In recent years, mental health for professional athletes has become one of the most prevalent issues in the industry. From Simone Biles withdrawing from the 2020 Tokyo Olympics to Naomi Osaka pulling out of the French Open, mental health concerns for athletes can no longer be ignored.
At the professional level, athletes such as Biles, Osaka, Chloe Kim, Michael Phelps, DeMar DeRozan and Abby Wambach have used their platforms to spread awareness about mental health and share their experiences with anxiety, depression and handling the intense pressure of athletics.
But the stigma surrounding mental health in sports still plagues the collegiate level.
According to a recent study by the NCAA involving 23,000 student-athletes, about 40% of female athletes and 20% of male athletes reported feeling constantly overwhelmed.
Balancing being a student with the many time commitments of soccer and physical demands of playing at the next level in college athletics has been the greatest challenge to my mental well-being.
The moment I committed to UNK, I felt a weight of expectation that I had never experienced before. Until that point, sports had been entirely recreational – something I enjoyed doing in my free time. Now, soccer was my job.
As a goalkeeper, I had always felt the burden of not wanting to disappoint my teammates.

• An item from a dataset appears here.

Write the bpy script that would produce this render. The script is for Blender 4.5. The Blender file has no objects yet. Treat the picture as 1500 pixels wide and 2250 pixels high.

Because of the nature of the position, the whole team relies on the keeper to save them from their mistakes. This can be an overwhelming task and a lonely one.
When I got to college, I found it more difficult than ever to overcome the pressure to perform.
It was clear from the beginning that my coach expected me to not only immediately compete for a starting spot as a freshman but help turn a bottom-of-the-table program into a conference title contender.
This pressure was heightened in my sophomore year when my coach told me I could be the difference between our team placing top four in the conference and failing to qualify for the tournament. I knew this pressure was meant to encourage me, but instead I blamed myself for every loss and goal conceded.
I started to feel like every move I made was being scrutinized by my coaches and teammates. My mistakes would keep me up at night. I was exhausted all the time.
But most of all, I felt alone – like no one around me understood the burden that I was carrying.
After weeks of crumbling under the expectation, I confessed how I was feeling to my coach. He didn’t take that weight away. Instead, he reminded me that pressure was a privilege.
When I walked out of his office, I was angry. I wanted him to tell me that it wasn’t my fault. I wanted him to give me an excuse, but I also knew that he was right.
I was reminded that soccer is just a game, one that I love and have the privilege of playing at the college level. I no longer cared about making mistakes. The pressure still existed, but I wanted to prove to myself that it did not define me.
I also opened up to my teammates, who helped share that burden with me. That is when our team started succeeding.
Whether it is a team or an individual sport, college athletes are expected to be elite. They are expected to be winners. They are expected to be perfect.
Mental health in college athletics is a real issue. Despite the progress at the professional level, there is still so much stigma that prevents college athletes from seeking help for their mental health.
Normalize these conversations. Being honest about our struggles doesn’t mean we are incapable of handling that pressure. It means we are strong enough to be vulnerable about what we need to embrace it.